Kylie Jenner Claims She “Started” Wigs; Bewigged Women Throughout The Ages Beg To Differ

Kylie Jenner, a woman best known for nothing other than being on a reality television show about her arguably-more famous family, is one of the five “fresh faces” on Marie Claire’s May issue. In the interview, Jenner acknowledges her influence by making one of the more preposterous statements I’ve heard in a long time.

“I started wigs, and now everyone is wearing wigs,” she said. “Kim [Kardashian] just used my wig guy last night.” Let’s pull over, hop out of the car and take a look at this, shall we?

Kylie Jenner did not “start” wigs. Black women have been wearing wigs since time immemorial. Wigs, weave and all sorts of enhancements are traditionally the purview of black women. Kylie Jenner’s recent discovery of wigs and cornrows  may be new to her, but that doesn’t mean that they’re new. Don’t believe me?

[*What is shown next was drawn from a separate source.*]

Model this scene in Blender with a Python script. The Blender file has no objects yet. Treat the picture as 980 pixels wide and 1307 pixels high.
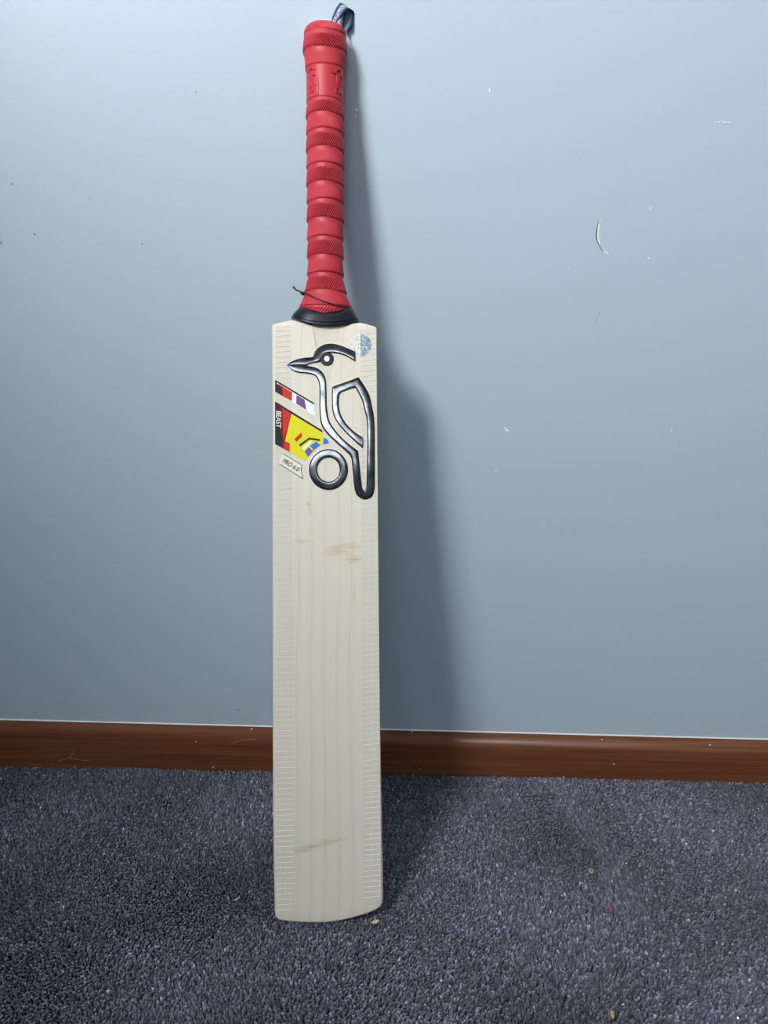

Here’s Viola Davis on How To Get Away With Murder taking off her wig, her makeup and her lashes.

For further reading, here’s Davis on the importance of that wig scene. Read it, understand it, move on.

What Jenner most likely meant is that she started a line of wigs and hair extensions, not the concept of wigs themselves, and is speaking in the weird, truncated parlance of fashion individuals who insist upon referring to items of clothing in the singular.

Kylie Jenner did not start wigs. Kylie Jenner did not pioneer the concept of nude lipstick and matching lipliner. Kylie Jenner succeeds mostly at capitalizing on the aesthetic of black women and using it for her own gain. Like lots of other people I know, I am in thrall to the Kardashians’ and their empire, but Kylie’s claim about “starting wigs” is indicative of the lack of self-awareness engendered by spending most of their formative years on a Ryan Seacrest-produced television program that will keep her rich for the rest of her days.

“I just do whatever I want to do, and people will follow,” Jenner told Marie Claire.  The lip kit sells out. Wefts of her weave fly off the shelves. She’s right, but that doesn’t make it necessarily okay.